Sunday, January 22, 2017

Aibon dan Anak-Anak Putus Sekolah

Minggu 22 Januari siang kemarin, saya dikagetkan oleh suara-suara tak biasa dari samping rumah. Tepat di bedengan yang ditanami daun bawang, seorang anak berusia sekitar 10 tahun berbaring sementara dua temannya duduk di sampingnya. Entah karena siang itu sangat panas dan ada pohon advokat yang memberi kesejukan, ketiga anak itu kelihatan santai.

Setelah saya dekati, anak yang sedang berbaring di atas tanaman daun bawang itu ternyata sedang memegang botol bekas minuman dengan isi Lem Aibon. Teman satunya pun memegang botol serupa sambil sesekali menghirup aibon dari mulut botol itu. Satu temannya lagi hanya memandang keduanya tanpa botol di tangan.

Dari ketiga anak ini, hanya satu orang yang mengaku masih sekolah namun jarang masuk sekolah. Ketika ditanyakan, ketiganya dengan santai menjawab kalau malas ke sekolah lagi karena jarang ada guru yang masuk setiap hari. Rupanya kedua anak lainnya pun pernah sekolah namun berhenti.
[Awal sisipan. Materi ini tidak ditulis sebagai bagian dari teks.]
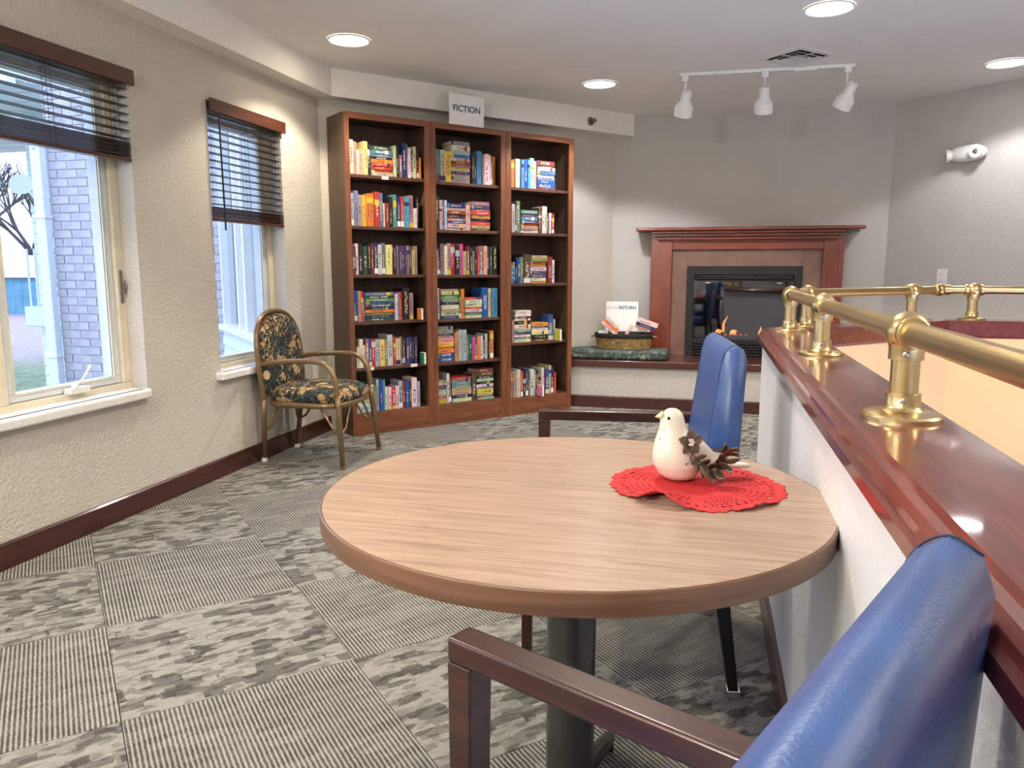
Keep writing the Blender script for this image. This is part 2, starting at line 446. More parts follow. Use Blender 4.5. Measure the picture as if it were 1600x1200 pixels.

Alasan serupa pernah saya dengar dari anak jalanan lainnya yang ada di sekitar jalan Irian Wamena. Beberapa mengakui bahwa mereka ke kota dan menghisap Aibon setelah kabur dari rumahnya di Kampung. Mereka terpaksa ke kota karena orangtuanya sering marah karena anak-anak jarang ke sekolah. Sementara, anak-anak ini enggan ke sekolah karena jarang ada kegiatan belajar mengajar di sekolah. Tentu saja alasan anak-anak ini patut dibuktikan lagi. Namun pengakuan mereka ini pun mesti menjadi catatan serius bagi pemerintah untuk menangani masalah pendidikan.

Anak lainnya mengakui bahwa dirinya ke kota karena orangtuanya sudah meninggal dunia. Ada juga yang mengaku tidak bisa melanjutkan pendidikan karena orangtua tidak mampu.
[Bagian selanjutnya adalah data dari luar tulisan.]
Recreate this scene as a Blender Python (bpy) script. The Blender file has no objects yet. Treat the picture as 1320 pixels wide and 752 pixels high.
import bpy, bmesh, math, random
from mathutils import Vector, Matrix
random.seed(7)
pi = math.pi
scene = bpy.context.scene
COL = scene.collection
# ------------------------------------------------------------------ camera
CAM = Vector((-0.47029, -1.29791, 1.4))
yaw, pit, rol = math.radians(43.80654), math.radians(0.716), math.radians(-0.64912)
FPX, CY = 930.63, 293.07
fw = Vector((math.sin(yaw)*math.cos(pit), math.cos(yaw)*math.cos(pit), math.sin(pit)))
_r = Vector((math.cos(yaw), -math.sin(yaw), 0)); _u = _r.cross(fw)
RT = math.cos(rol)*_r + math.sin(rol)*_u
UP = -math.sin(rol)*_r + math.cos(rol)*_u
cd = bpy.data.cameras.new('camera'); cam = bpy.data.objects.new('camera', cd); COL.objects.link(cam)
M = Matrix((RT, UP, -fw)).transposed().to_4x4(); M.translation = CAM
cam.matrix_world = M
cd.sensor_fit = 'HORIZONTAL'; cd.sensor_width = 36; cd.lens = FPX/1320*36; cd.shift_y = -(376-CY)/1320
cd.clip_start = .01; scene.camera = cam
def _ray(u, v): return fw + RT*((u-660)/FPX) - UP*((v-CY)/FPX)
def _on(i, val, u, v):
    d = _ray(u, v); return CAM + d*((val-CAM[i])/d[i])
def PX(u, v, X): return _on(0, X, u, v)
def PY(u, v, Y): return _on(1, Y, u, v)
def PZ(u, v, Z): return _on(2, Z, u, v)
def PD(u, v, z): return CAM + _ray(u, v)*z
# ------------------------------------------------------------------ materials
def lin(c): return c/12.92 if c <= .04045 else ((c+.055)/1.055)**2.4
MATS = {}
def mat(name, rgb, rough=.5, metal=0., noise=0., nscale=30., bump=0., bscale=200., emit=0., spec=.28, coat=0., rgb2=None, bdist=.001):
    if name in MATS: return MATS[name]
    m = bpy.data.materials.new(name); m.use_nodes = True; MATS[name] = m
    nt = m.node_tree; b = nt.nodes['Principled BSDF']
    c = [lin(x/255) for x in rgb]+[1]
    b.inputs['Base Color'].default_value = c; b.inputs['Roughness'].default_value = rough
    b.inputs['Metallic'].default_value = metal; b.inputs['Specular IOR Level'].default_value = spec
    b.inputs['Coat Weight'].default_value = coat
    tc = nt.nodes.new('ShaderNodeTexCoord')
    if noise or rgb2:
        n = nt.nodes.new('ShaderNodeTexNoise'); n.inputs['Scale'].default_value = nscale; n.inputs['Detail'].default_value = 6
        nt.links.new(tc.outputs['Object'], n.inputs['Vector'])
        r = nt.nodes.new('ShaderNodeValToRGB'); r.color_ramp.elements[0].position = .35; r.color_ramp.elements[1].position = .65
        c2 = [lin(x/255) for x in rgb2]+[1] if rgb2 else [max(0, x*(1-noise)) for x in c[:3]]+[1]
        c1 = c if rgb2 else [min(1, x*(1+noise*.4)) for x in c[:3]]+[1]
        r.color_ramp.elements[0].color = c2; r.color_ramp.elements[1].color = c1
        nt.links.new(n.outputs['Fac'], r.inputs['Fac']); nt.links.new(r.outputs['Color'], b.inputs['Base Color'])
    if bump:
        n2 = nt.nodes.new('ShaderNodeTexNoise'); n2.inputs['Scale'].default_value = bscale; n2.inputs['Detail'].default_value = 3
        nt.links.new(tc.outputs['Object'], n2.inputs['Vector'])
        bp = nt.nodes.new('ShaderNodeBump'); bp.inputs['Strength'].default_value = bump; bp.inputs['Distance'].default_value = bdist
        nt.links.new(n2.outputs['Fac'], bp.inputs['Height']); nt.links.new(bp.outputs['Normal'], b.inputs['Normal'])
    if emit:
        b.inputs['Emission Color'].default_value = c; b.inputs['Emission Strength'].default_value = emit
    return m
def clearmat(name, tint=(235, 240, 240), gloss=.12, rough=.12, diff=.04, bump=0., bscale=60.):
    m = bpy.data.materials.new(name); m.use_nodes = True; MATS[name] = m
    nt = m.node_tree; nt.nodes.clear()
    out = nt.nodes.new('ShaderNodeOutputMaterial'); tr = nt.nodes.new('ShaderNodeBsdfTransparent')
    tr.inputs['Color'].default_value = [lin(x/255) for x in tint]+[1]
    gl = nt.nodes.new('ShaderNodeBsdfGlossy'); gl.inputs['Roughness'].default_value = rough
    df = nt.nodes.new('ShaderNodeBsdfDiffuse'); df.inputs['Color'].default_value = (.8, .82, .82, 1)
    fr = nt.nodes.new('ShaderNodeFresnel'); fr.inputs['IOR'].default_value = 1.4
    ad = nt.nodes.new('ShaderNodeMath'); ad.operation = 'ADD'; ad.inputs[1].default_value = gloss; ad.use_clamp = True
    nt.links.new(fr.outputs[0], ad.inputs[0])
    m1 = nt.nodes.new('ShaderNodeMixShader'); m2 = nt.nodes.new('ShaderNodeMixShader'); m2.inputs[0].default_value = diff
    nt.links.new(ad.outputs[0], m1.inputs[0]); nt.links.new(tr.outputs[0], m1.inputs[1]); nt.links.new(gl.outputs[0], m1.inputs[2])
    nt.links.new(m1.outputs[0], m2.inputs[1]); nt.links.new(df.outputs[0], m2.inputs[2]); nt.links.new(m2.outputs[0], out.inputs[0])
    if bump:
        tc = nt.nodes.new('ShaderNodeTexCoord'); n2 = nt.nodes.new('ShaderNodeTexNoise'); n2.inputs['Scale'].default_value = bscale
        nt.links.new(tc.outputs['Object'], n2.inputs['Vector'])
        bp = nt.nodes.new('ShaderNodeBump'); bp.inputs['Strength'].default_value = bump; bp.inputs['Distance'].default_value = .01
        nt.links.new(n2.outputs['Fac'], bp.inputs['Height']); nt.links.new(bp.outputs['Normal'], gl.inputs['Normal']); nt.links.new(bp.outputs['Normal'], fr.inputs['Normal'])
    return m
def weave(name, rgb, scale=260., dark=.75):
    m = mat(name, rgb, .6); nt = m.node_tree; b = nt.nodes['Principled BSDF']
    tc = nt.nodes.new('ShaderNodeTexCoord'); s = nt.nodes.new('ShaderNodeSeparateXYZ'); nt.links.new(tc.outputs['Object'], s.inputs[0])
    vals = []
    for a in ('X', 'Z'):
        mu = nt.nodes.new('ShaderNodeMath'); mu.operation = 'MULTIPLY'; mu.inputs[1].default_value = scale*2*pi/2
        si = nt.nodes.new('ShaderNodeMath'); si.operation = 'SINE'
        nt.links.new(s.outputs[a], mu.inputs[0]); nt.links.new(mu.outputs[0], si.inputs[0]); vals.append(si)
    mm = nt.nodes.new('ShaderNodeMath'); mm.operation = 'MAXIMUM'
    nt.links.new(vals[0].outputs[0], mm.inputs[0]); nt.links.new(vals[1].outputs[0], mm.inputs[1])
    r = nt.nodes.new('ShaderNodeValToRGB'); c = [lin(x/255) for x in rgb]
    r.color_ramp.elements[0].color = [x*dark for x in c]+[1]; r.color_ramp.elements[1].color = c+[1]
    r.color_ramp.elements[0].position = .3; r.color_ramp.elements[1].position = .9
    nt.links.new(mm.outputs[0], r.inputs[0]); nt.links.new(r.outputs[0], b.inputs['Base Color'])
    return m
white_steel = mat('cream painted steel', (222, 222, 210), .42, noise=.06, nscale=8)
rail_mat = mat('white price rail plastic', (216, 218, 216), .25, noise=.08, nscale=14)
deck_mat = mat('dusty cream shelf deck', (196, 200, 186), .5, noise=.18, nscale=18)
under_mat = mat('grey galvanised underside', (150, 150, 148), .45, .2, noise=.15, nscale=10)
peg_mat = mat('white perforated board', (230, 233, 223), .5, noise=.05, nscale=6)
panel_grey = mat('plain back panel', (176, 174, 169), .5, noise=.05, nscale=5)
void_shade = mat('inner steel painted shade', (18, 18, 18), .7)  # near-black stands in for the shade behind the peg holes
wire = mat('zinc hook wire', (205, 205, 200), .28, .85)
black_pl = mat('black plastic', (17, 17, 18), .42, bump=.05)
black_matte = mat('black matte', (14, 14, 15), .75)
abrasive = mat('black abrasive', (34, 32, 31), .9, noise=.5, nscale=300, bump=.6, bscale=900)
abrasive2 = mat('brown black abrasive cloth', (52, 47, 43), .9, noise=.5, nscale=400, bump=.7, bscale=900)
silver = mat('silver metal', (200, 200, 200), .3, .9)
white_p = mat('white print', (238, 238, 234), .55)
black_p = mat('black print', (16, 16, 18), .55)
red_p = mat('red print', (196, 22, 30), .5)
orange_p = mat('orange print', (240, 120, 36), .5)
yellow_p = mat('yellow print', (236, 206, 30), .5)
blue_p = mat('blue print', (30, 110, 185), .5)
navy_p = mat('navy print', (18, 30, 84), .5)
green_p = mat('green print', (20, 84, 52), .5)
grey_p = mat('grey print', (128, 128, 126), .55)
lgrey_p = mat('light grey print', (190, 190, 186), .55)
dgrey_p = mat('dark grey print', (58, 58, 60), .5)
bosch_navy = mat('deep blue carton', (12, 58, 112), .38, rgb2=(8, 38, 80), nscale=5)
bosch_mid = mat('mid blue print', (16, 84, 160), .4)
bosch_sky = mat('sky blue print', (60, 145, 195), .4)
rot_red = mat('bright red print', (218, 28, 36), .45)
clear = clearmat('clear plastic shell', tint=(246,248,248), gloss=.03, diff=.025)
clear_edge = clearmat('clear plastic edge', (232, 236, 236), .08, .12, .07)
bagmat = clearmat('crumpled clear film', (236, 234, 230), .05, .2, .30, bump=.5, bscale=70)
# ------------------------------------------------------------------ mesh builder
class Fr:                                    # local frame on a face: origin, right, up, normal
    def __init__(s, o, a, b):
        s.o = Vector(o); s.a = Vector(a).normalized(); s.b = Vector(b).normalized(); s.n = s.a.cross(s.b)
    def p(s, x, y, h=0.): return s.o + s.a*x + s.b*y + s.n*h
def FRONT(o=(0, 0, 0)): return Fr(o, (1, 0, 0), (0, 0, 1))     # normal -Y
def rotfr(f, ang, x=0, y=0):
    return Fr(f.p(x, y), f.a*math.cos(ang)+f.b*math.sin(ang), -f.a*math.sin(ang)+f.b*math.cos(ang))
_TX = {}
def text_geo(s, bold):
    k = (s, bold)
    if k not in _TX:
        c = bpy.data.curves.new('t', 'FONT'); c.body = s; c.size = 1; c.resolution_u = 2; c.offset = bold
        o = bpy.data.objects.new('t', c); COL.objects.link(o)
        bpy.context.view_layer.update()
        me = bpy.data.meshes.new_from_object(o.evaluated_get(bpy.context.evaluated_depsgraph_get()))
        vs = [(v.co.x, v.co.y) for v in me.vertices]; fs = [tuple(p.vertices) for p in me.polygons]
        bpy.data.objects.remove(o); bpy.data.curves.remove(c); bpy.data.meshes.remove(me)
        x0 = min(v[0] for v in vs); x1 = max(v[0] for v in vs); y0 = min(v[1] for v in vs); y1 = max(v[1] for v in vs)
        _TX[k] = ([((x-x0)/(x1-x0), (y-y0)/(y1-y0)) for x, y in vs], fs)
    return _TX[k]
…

Aibon, kini menjadi masalah serius bagi anak-anak di Kabupaten Jayawijaya. Perlu perhatian serius dari berbagai pihak untuk mengatasi persoalan ini. Anak-anak ini sudah terlalu sering dikasari. Mereka pun disebut sebagai "Anak - anak Aibon". Tak jarang anak-anak ini dianggap kriminal, suka mencuri dan berbagai stigma megatif lainnya.

Ketika ditanyakan beberapa anak mengaku pernah mencuri barang seperti ban mobil. Namun mereka mengakui bahwa mereka mencuri karena dipaksa oleh orang-orang dewasa dari kelompok tertentu. Orang-orang yang menyuruhnya kelihatan sangat taat hukum, namun anak-anak ini dipandang sebagai kriminal.

Mereka hidup di jalanan tanpa pendidikan, tak ada jaminan kesehatan, tak ada jaminan keamanan. Mereka hidup dengan bayangan masa depan yang suram. Beralaskan lantai emperan pertokoan yang bukan miliknya, setiap malam mereka tidur di bawah kolong langit berselimutkan karung bekas untuk sekadar menghangatkan badan dari dinginnya Wamena. Sementara sebagian besar dana yang bisa digunakan untuk "fakir miskin dan anak terlantar" dikorupsi oleh mereka yang kelihatan saleh karena rajin berdoa, berpakaian bersih dan selalu mengawali pidato atau sambutan dengan memanggil nama Tuhan.